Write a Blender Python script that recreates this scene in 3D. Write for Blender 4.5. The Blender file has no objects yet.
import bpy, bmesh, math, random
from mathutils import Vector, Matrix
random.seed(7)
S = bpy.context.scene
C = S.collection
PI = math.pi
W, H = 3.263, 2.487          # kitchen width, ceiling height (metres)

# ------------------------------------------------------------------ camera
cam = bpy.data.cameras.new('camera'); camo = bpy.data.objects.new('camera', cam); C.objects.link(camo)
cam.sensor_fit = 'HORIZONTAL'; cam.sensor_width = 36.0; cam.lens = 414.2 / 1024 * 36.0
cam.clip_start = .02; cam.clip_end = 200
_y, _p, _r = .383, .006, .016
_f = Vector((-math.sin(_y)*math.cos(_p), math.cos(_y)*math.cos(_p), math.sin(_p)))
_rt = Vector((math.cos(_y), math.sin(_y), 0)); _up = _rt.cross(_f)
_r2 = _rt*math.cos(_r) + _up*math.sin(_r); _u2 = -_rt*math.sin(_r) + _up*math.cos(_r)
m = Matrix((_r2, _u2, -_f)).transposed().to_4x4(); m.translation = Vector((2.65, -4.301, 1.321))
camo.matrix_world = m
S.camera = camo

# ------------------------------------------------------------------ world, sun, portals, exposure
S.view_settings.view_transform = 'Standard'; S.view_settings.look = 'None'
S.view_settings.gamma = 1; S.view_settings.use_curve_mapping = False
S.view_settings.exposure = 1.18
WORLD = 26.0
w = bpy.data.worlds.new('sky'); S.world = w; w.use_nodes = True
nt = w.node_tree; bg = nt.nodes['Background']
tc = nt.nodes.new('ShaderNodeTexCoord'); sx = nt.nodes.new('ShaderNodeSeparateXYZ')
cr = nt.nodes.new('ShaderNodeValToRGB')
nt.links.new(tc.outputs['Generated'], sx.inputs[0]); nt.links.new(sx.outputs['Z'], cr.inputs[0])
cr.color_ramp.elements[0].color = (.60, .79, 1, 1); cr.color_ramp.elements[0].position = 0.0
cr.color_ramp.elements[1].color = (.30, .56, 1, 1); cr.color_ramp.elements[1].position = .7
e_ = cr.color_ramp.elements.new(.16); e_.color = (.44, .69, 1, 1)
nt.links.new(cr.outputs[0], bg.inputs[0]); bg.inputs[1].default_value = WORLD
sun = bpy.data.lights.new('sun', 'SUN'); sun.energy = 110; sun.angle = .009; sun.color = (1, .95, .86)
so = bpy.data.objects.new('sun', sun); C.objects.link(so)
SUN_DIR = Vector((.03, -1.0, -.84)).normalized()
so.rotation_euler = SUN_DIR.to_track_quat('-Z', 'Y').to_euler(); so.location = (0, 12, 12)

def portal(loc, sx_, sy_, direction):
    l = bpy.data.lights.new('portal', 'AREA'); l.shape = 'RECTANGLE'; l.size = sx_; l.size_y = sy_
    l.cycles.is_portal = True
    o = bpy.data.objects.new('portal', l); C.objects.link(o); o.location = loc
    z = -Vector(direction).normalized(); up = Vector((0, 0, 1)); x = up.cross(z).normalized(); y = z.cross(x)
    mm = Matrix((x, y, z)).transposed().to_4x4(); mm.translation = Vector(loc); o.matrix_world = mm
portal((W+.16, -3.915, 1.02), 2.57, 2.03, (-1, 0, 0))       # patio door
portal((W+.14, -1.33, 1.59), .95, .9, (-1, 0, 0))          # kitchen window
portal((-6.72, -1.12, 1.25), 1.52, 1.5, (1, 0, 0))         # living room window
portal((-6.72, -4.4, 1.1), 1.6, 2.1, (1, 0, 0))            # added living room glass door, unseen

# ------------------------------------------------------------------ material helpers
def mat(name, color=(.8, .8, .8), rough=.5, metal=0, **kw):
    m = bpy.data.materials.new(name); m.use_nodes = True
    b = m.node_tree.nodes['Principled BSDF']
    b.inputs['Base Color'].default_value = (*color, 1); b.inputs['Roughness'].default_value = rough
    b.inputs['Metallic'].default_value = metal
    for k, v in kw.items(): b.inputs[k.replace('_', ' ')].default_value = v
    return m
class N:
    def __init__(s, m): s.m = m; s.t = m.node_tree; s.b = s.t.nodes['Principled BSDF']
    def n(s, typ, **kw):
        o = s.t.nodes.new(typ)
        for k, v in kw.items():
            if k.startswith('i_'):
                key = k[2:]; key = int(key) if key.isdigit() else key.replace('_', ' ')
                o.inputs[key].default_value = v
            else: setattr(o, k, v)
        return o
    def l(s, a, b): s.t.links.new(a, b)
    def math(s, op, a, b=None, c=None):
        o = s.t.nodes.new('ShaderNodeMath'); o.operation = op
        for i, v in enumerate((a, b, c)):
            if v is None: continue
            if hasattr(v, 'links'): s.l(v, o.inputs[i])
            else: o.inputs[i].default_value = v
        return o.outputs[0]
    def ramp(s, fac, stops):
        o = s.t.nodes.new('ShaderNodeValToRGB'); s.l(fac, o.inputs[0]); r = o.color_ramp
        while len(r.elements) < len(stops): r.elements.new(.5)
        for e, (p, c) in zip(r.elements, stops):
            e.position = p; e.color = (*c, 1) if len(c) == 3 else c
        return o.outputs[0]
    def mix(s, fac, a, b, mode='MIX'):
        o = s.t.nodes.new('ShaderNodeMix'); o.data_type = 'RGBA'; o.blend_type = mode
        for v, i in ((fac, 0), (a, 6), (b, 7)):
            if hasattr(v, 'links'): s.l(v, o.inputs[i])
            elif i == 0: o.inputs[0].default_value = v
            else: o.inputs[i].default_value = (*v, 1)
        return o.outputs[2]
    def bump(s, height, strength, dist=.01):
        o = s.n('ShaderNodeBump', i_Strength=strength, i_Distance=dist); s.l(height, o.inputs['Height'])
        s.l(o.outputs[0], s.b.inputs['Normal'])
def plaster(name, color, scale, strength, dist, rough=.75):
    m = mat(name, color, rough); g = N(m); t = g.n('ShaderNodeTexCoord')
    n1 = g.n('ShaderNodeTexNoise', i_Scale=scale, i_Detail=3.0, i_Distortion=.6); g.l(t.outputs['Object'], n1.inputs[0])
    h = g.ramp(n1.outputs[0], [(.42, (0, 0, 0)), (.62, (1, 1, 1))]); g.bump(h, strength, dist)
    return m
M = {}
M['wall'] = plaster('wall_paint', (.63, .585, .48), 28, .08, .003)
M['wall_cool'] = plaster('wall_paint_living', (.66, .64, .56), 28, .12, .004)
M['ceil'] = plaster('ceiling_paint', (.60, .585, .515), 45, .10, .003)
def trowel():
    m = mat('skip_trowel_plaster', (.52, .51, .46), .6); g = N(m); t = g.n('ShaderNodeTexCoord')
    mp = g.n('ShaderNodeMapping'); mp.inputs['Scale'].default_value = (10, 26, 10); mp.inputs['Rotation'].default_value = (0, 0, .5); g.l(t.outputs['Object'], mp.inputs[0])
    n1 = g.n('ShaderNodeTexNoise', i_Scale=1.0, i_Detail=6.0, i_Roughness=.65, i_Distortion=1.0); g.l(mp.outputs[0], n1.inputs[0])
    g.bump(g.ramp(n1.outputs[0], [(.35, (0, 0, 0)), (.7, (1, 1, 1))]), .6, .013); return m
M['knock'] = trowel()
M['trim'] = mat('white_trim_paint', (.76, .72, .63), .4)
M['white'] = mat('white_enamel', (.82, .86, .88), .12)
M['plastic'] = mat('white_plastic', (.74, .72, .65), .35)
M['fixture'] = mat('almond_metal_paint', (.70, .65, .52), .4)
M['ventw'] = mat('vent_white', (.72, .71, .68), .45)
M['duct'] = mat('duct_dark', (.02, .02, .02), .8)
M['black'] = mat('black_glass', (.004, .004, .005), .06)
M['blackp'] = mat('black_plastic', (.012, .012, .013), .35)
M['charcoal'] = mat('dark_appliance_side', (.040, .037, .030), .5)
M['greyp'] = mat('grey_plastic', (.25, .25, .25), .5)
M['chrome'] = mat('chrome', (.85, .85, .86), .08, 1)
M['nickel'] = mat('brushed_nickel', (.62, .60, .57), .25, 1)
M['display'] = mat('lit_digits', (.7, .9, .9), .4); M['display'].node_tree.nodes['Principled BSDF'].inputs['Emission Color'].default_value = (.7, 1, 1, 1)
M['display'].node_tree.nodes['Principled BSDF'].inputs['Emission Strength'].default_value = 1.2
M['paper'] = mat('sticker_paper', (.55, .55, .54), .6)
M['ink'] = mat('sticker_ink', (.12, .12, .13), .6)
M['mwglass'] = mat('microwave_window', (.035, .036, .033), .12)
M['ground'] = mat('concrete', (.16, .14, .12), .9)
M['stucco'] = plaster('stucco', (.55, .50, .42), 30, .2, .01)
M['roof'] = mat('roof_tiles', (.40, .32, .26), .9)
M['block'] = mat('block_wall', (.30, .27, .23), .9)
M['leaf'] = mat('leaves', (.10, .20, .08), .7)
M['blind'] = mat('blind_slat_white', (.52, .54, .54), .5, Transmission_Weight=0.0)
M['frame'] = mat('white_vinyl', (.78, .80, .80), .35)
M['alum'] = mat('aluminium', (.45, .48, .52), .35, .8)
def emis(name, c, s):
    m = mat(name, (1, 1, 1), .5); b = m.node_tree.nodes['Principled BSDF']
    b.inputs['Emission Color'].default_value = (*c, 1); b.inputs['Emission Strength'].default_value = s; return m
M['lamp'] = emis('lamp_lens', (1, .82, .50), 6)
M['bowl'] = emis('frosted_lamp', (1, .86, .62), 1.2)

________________

→ WRITTEN EXERCISE
Begin with the first line of the data above and, please, print each line exactly until you have printed the line containing "W, H = 3.263, 2.487"; print nothing else.

→ RESULT
Write a Blender Python script that recreates this scene in 3D. Write for Blender 4.5. The Blender file has no objects yet.
import bpy, bmesh, math, random
from mathutils import Vector, Matrix
random.seed(7)
S = bpy.context.scene
C = S.collection
PI = math.pi
W, H = 3.263, 2.487          # kitchen width, ceiling height (metres)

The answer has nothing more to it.